Hillenbrand is supporting a closed-loop system where plastics are made, recycled, and repurposed in order to keep them in our global economy and out of the environment. A strong example of this is our recent acquisition of Herbold Meckesheim, a leader in the front end of recycling processes with technologies that separate, shred, fine grind, wash and dry recycled plastic. From there, materials can go to equipment from another one of our brands, Coperion, where they can be fed through feeding and extrusion equipment and be made back into plastic pellets, the basic building block in plastics manufacturing. Following that step, these plastic pellets can be extruded or molded into high quality, more sustainable recycled products through equipment made by our other brands that offer injection molding, extrusion, hot runner, and similar solutions.
Leveraging community partnerships is also a key component to developing and launching a successful sustainability strategy. We have created a partnership model that approaches symbiotic relationships with mutual outcomes. This effort isn’t about contributing money; it is about investing in a long-term outcome that benefits all stakeholders.
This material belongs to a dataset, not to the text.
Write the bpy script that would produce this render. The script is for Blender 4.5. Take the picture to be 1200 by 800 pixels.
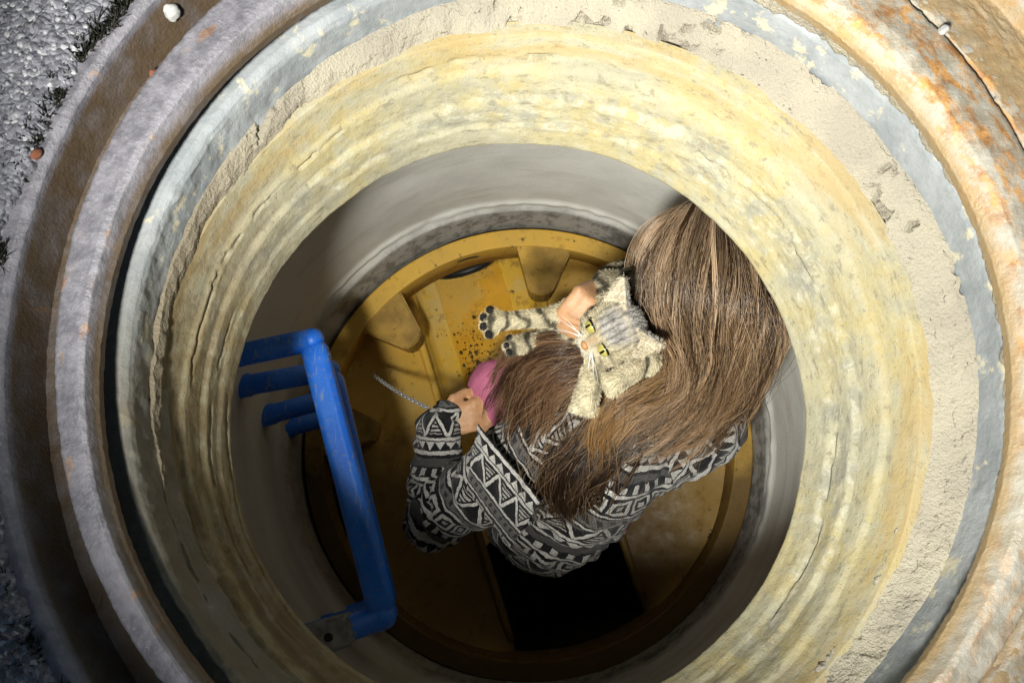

A good example of this is through our recent partnership with Net Impact, a global nonprofit that aims to support students and professionals who are interested in using their business skills to further sustainability efforts. Together, we launched the Plastics & Circularity Case Competition, which brings together the next generation of innovators to rethink plastic leakage, or the plastic that doesn’t make it into our recycling systems, and look at new ways we can collect, reshape, or reimagine this material. Collection of plastics for recycling remains a global challenge, one that will affect the next generation. Engaging them in the solution becomes a natural fit to try to solve and educate on opportunities.
Sustainability is about “systems thinking,” a means to collaborate with stakeholders and looking at complexities of the world by bringing together wholes and relationships to develop effective action in a complex setting. Hillenbrand’s sustainability program has applied this concept to think outside of our company’s four walls, which is why our people, products, and partnerships are critical to the success of our sustainability program.
To prevent sustainability from becoming an empty global buzz word, it needs to be the way the world operates. Thinking bigger than ourselves, innovating new materials alongside our customers, engaging our employees in meaningful work, and partnering for possibility all allow Hillenbrand to make our Purpose, Shape What Matters for Tomorrow, an action, and the way we do business.